A rethink of Kashmir’s winter economy as snow plays truant
Kashmir is confronting an unsettling winter marked by scarce snowfall and rising temperatures. CM Omar Abdullah’s candid remarks have brought into focus how climate change is reshaping the Valley’s economy, ecology and its dependence on snow-bound seasons. A report by RIYAZ WANI
Agriculture Under Stress
Climate shifts are also unsettling Kashmir’s horticulture sector, particularly apple cultivation, which forms the backbone of the rural economy. Apple trees require a specific number of chilling hours during winter to flower properly in spring. Warmer winters and erratic precipitation are disrupting this cycle.
Basharat Bhat, an orchardist from Budhan village in north Kashmir’s Baramulla district, says unseasonal snow and rain have led to fluctuating yields. “Changing weather patterns affect pollination,” he explains. “Low temperatures or rainfall during the flowering stage reduce fruit set, directly impacting production.”

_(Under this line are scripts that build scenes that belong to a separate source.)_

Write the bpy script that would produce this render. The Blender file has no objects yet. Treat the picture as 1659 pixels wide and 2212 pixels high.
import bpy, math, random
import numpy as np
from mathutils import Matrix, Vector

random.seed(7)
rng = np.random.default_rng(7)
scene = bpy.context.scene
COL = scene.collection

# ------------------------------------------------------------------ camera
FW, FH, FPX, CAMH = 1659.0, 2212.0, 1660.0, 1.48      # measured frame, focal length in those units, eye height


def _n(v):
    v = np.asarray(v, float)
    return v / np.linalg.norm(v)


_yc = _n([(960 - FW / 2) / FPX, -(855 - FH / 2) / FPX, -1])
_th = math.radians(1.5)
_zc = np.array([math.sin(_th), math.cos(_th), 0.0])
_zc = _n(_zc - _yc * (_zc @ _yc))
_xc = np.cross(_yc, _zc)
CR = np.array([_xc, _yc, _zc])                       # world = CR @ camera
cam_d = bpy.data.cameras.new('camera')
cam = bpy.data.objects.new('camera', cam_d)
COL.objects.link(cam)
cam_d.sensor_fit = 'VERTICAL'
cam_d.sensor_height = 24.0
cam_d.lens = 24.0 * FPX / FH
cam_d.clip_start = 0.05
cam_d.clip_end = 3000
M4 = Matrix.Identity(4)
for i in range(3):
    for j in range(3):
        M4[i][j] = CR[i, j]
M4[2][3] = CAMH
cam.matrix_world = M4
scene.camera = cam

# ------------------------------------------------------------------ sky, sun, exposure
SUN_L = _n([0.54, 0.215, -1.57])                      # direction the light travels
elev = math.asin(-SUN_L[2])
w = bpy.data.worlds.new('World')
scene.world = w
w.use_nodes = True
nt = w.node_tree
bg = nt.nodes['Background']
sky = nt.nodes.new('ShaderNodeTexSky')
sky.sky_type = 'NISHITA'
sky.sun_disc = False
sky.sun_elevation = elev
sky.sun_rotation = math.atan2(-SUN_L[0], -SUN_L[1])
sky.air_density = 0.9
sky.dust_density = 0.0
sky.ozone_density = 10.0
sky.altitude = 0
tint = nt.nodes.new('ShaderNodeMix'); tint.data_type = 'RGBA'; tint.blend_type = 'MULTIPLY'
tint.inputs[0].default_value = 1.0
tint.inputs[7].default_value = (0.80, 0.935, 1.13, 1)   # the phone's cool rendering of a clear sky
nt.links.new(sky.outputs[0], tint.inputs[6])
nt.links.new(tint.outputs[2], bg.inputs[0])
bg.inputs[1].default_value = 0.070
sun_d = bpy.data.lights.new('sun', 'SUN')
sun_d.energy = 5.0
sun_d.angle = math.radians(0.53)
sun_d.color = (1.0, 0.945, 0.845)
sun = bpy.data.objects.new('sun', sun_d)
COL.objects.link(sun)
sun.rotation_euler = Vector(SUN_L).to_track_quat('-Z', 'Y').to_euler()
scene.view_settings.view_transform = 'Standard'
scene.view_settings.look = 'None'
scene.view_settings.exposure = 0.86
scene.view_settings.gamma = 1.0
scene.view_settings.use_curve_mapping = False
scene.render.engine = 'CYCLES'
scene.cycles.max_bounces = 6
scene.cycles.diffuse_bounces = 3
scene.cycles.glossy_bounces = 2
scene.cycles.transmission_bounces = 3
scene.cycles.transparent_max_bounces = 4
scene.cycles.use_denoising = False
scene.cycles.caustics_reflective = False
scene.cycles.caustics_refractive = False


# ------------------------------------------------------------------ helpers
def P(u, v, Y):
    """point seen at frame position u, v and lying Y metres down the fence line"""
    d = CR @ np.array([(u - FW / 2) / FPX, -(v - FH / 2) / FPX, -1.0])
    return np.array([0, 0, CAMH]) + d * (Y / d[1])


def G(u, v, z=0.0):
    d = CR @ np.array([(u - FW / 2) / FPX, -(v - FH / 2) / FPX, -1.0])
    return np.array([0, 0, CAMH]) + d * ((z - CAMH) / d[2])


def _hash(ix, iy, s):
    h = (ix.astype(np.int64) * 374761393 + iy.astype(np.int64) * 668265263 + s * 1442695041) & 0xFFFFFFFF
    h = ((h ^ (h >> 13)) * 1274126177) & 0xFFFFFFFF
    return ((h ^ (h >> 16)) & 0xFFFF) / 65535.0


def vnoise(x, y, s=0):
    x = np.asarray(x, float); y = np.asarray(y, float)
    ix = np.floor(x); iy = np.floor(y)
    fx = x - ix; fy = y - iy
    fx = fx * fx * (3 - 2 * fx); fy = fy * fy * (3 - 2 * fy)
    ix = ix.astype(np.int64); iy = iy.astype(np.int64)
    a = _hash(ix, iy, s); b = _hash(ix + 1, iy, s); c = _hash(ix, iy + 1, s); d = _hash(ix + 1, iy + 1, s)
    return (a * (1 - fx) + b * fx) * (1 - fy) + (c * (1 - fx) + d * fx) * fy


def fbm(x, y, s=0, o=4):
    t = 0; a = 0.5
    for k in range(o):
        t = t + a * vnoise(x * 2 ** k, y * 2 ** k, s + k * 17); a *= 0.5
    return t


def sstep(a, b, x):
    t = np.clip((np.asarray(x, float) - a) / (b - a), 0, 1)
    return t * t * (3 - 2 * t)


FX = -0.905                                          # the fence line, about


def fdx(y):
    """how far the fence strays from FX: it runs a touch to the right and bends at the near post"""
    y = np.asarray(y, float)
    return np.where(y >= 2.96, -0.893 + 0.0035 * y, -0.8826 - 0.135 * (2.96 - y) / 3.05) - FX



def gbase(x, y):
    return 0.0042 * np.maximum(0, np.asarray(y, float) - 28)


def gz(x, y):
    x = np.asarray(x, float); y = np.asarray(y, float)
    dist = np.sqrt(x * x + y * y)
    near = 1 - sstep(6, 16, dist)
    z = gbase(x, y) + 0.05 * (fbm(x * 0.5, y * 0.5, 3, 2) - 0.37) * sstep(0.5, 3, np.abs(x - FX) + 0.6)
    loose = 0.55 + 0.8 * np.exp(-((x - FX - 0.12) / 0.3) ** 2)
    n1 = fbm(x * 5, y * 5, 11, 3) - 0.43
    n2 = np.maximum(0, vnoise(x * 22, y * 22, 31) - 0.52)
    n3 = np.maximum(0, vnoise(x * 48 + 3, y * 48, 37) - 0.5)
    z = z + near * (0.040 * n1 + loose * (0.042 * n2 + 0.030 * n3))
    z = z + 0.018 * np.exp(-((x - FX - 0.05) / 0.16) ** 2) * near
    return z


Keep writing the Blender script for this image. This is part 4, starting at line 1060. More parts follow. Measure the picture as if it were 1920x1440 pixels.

Such disruptions threaten not only farm incomes but also export volumes and employment across the apple value chain.
A Larger Climate Pattern
Meteorologists note that Kashmir’s weather is influenced by complex interactions between western disturbances, local topography, and global climate systems. However, broader trends are impossible to ignore. Rising global temperatures, deforestation, increased vehicular emissions, and higher energy use for heating are all contributing to long-term warming across the Himalayan region.
The El Niño phenomenon, driven by abnormal warming of surface waters in the Pacific Ocean, has further altered global weather patterns, often resulting in drier winters and reduced precipitation across South Asia. Recent winters in Kashmir and Himachal Pradesh have mirrored this trend, with snowfall weakening or arriving well beyond its usual window.
A Crisis Demanding Choices
The snowless winter unfolding in Kashmir is no longer an anomaly — it is a warning. The Valley stands at a crossroads where climate change threatens to erode economic stability, ecological balance, and cultural rhythms tied to the seasons.
Artificial snow may keep ski slopes operational, but it cannot replenish glaciers, recharge aquifers, or sustain rivers. Long-term solutions will require climate-resilient planning, reduced emissions, forest conservation, water management reforms, and honest recognition that the old climatic certainties no longer apply.
As Omar Abdullah’s blunt remark underscores, Kashmir cannot sell winter without snow. The larger question now confronting the region is whether it can adapt fast enough to survive a future where snow itself can no longer be taken for granted.